The words ran over me like water on parched ground that for awhile has nowhere to go. It takes awhile to sink in.

Your love never fails, never gives up, never runs out on me.

And then I saw the man in front of me. He was there with his family, and I'd never seen any of them before. His hair was waves of white and gray, but his face was younger.

We sang, and I watched him wipe his eye with a weathered hand. There were tears there. He leaned forward; shoulders slumped, and his wife took her hand and began rubbing his back in a comforting way, in small circles. 

His moment of weakness, his opening his heart a crack, helped me open mine. The tears he was wiping from his eyes helped my own eyes to open to the truth that we are all failures in our own efforts. Christians are not people who have the answers. We point people to THE answer. It is SO not about us. It is so not about being a good person or steeping ourselves in tradition or following a set of rules...or doing a flawless reading in front of the church...for what? To what end? We are nothing. As the verse says, and the song we used to sing long ago: Lord if you mark our transgressions, who would stand? 

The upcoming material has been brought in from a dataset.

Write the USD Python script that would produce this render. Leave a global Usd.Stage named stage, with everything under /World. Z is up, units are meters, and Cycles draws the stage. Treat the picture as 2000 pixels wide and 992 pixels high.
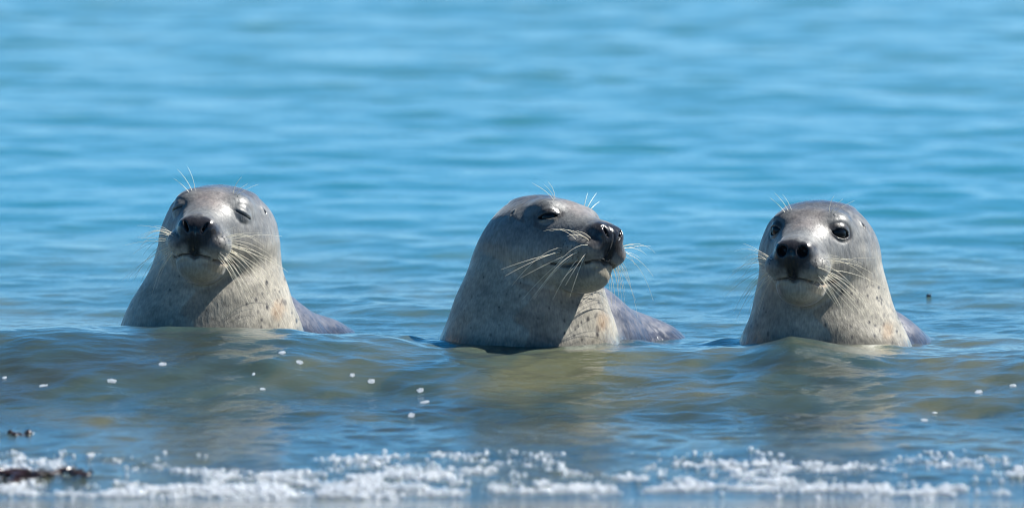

I stood there in all my imperfection, in another failed morning in a string of failed moments and listened as the song ended and someone spoke of letting the love of God flow over us like a river. What good is my faith? I remembered that it's all about God's love. And before we extend it, we have to receive it.

Sometimes that means forgiving yourself. So I looked again at those hands of the stranger in front of me, brushing away tears, and I did.

1 comment:

Anonymous said...

Amen. AMEN!
So much truth. Thank you for this, Deb.
We sing the song "Your love never fails" in our church too, and I can never hear it/know it enough.